National civic service: voluntary or compulsory?

Labour MP Frank Field has long argued for the introduction such a scheme, but how would it work and should participants be rewarded? Kaye Wiggins reports on a heated debate

Frank Field MP
Frank Field MP

National civic service is back on the agenda, a confident Dame Kelly Holmes declared to a room of third sector figures at a breakfast debate organised by the Private Equity Foundation last week.

But what form will it take? Labour MP Frank Field, a long-time campaigner for the introduction of civic service, and Tim Loughton, the shadow minister for children, proceeded to lock horns over their opposing models.

Loughton's plan, which he said would be a flagship policy in the Tory manifesto for the next general election, is for a consortium of volunteering organisations to be rebranded by the Department for Children, Schools and Families as a 'national civic service'.
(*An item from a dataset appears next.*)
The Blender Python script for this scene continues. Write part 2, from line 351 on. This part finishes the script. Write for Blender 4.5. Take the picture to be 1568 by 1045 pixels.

These organisations would run schemes in which young people could volunteer for three weeks during their summer holidays. The system would be "so good that it won't need to be compulsory", said Loughton.

Field's more radical scheme would see universal compulsory civic service, which would be full time for a year, and which he believes would foster national identity and social solidarity.

During the debate, Field's plan attracted a lot of support. Holmes took his side: the double Olympic gold medallist said the nine years she spent in the army gave her discipline, respect and a sense of achievement - attributes she thinks could best be fostered in teenagers through a compulsory scheme.

Shaks Ghosh, chief executive of the Private Equity Foundation, also seemed keen on Field's idea. She said three weeks in the summer would not be a transformative experience, and a full year of service would be a more effective model - one which the foundation would consider setting up.

"At some point, the Private Equity Foundation will put its money where its mouth is, and we'll ask the Government to do the same," Ghosh told Third Sector after the debate.

However, the advice from across the Atlantic was that compulsory service doesn't work - but big incentives do. Shirley Sagawa, who developed US civic service organisation AmeriCorps, said young people volunteered for the year-long programmes because they were given a $5,000 grant and the chance of a job interview at the end of it.

Loughton nodded at the suggestion, and said linking civic service to the Jobseeker's Allowance or tuition fees might be a good idea.

And it's Loughton the sector should look out for: even Frank Field said the Tory plan would win. "The Government has given up governing, so we might as well start looking to the Tories," he said.